En marge de la troisième édition du SIPEN, qui s’est tenue les 13 et 14 février, des experts africains en nouvelles technologies de l'information et de la communication (NTIC) ont axé leurs discussions sur les mégadonnées (big data) et les opportunités inouïes qu’elles offrent aux entreprises africaines.

L’International data corporation (IDC) estime le chiffre d’affaires que générera le big data en 2020 à 210 milliards de dollars [2] et chaque personne produira par seconde 1,7 méga bytes de données [3].

De façon plus pratique, cela est l’équivalent d’une chanson au format mp3 toutes les deux secondes, par personne.

Par ailleurs, selon une étude récente de Gartner, il existe déjà plus d’objets connectés que d’hommes sur terre, depuis 2017 [4].

Ce débat, qui s’inscrit dans la droite ligne du thème principal du Salon ("transformation digitale, socle de l’émergence des économies africaines") a été le lieu de définir le big data et son environnement et surtout de voir comment les entreprises africaines pourraient en tirer un meilleur parti.

Encore appelé mégadonnées, le big data est une "boîte à outils" qui permet d’aborder les problématiques autour de la donnée sur trois axes principaux que sont la volumétrie, la vélocité et la variété, et surtout d’arriver à créer de la valeur à partir de ces données", estime Sandéné Ndao, responsable mégadonnées à la Société nationale des télécommunications du Sénégal (Sonatel).

Mohamed Moustapha Diouf, docteur en informatique et promoteur de la startup Baamtu, une entreprise de services et d'ingénierie en informatique, indique pour sa part que "le big data est un ensemble de savoir-faire pour collecter, stocker et analyser des données volumineuses, véloces et variées, afin d’en tirer de la valeur."
 
"Toutes les entreprises, quelle que soit leur taille, peuvent aujourd’hui exploiter les mégadonnées, pour être plus proches de leurs clients et mieux les connaître, afin d’améliorer en permanence l’expérience client", estime Gerlix Bienvenu Adankon, gestionnaire principal à Rightcom, une startup de l’écosystème technologique du Bénin.

Modou Khaya, directeur IT et big data à Expresso Sénégal, renchérit pour sa part en expliquant comment "avec le big data, l’on peut mieux identifier et connaître le client, afin d’entreprendre à son endroit des actions ciblées à l’instar d’un sniper."

Les experts estiment que cette technologie s’impose aujourd’hui à toutes les entreprises, y compris les PME, qui peuvent s’en servir à l’heure où les coûts d’acquisition de nouveaux clients ne cessent de croître, du fait de leurs désirs sans cesse changeants, pour diminuer leur taux d’attrition et ainsi, augmenter leur résilience sur un marché mondial en mutation constante.

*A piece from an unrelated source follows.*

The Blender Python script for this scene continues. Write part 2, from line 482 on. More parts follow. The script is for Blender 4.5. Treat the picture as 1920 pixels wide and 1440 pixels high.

Mieux, "le big data est source d’innovations", ajoute Pascal Uriel Elingui, spécialiste en science des données, avant de déplorer que "malheureusement en Afrique, force est de constater que le big data est encore à l’étape embryonnaire, en raison du manque de compétences, d’infrastructures et d’intérêts de la part des entreprises."

Faut-il le rappeler, le big data est à l’origine de la plupart des technologies qui révolutionnent le monde de nos jours, telles que le cloud computing, l’intelligence artificielle, le machine learning, la blockchain, le NLP (Natural Language Processing ou Traitement automatique du langage naturel, en français) et qui gravitent toutes autour de lui.

Règlementation

En dépit des nombreuses opportunités qu’offre le big data, certains intervenants ont soulevé des obstacles juridiques et sécuritaires.

Abdoullah Cissé, professeur de droit à l'université Cheikh Anta Diop de Dakar, remarque en effet que "le big data s’est développé et a pris une ampleur extraordinaire.

Les États africains n’étaient pas préparés à cela et s’étaient contentés de légiférer sur le strict minimum, à savoir ce qui relève du commerce électronique, de la protection des données personnelles et de la lutte contre la cybercriminalité."

"Aujourd’hui, le big data a pris des proportions tellement importantes, que le vide juridique commence à se faire ressentir et c’est comme si l’on naviguait dans une sorte de paradis pénal", poursuit-il.

L’intéressé appelle donc à utiliser le big data avec intelligence, en ayant une vision prospective à très long terme autour de l’économie de la donnée et de son positionnement au centre du système éducatif et scientifique, et exprime surtout le besoin de "réguler les données publiques numériques et la question des algorithmes qui leur sont appliqués et de mettre à jour les textes de droit pénal sur la cybercriminalité et sur la protection des données".

"Bien utiliser le big data, c'est le faire avec intelligence, c'est savoir ce qu'on veut et où on va avec […] Nous subissons aujourd'hui les politiques des autres et c'est ce que j'appelle l'antichambre de la cyber-colonisation", conclut l'orateur.